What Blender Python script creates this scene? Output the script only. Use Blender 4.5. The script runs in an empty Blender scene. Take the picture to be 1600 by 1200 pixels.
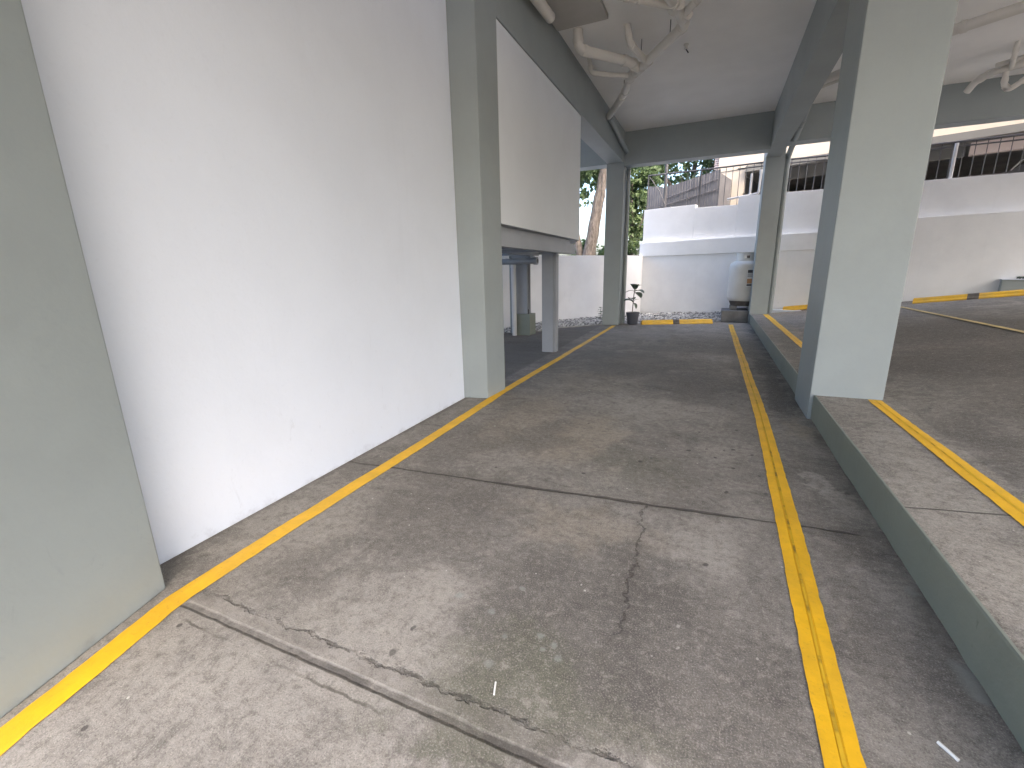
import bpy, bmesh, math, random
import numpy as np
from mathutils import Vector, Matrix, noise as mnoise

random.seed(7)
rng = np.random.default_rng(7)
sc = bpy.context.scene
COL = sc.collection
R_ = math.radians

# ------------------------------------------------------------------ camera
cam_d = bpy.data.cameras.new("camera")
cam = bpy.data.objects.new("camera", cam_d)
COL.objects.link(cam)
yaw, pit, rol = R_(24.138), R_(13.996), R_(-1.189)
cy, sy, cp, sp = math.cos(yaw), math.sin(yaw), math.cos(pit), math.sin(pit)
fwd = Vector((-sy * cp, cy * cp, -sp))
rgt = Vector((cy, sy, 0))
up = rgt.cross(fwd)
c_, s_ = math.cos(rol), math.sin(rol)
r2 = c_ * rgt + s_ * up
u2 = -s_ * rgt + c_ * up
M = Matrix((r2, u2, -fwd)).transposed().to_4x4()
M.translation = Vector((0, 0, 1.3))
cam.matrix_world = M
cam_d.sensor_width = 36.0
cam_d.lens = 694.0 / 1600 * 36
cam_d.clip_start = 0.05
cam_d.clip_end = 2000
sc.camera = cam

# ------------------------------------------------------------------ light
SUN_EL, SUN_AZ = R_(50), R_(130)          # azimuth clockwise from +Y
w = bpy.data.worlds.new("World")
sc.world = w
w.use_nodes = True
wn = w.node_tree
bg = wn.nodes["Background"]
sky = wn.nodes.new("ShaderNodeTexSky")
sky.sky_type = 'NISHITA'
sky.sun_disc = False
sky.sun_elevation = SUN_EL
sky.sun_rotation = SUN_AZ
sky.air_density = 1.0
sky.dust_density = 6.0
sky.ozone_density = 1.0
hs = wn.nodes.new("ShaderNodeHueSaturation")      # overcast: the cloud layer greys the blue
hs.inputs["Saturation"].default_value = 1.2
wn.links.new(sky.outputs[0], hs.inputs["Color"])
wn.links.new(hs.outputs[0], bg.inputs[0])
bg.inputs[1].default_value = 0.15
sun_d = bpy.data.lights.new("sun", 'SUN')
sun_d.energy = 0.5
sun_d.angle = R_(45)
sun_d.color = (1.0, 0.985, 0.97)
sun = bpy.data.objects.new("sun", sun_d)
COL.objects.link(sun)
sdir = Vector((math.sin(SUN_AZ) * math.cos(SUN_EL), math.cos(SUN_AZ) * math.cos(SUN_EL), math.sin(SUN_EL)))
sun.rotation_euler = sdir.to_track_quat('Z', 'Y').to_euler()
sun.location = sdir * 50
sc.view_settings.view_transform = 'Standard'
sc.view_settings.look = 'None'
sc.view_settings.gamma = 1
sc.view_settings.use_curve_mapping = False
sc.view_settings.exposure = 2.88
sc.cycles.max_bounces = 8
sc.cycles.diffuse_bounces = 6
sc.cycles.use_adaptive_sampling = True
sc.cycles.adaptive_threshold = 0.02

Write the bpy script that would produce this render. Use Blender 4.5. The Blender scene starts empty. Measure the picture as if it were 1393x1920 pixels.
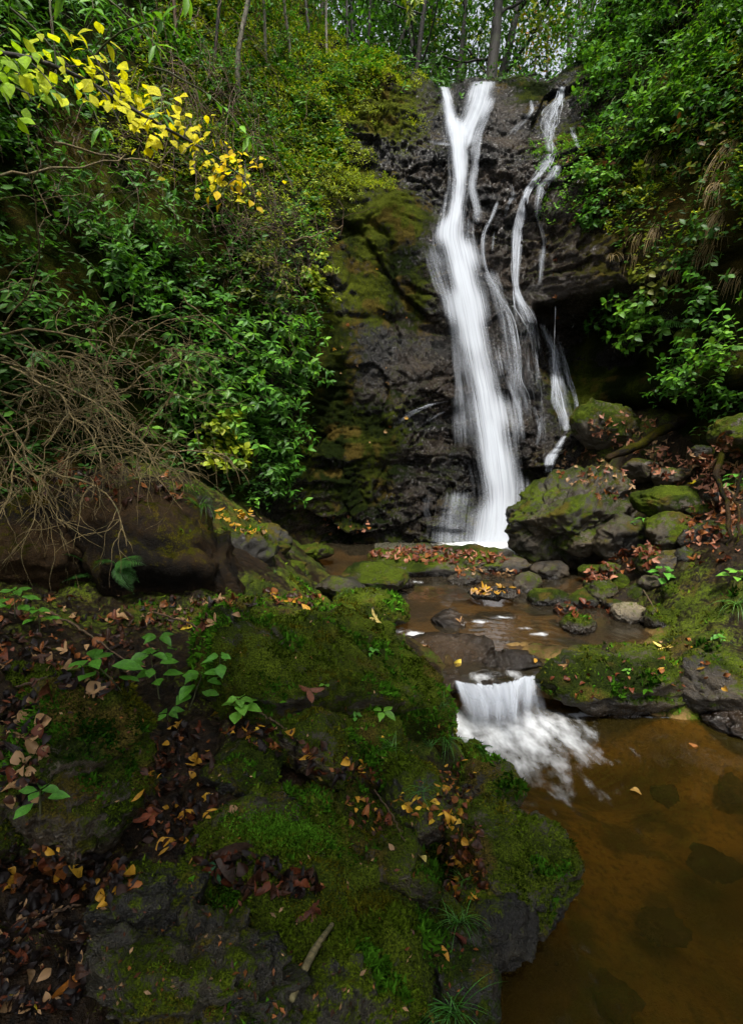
▬▬▬▬▬▬▬▬▬▬
Instructions for the task – Give only the number of lines in the entries above that hold the string "this".

Answer to the task – 2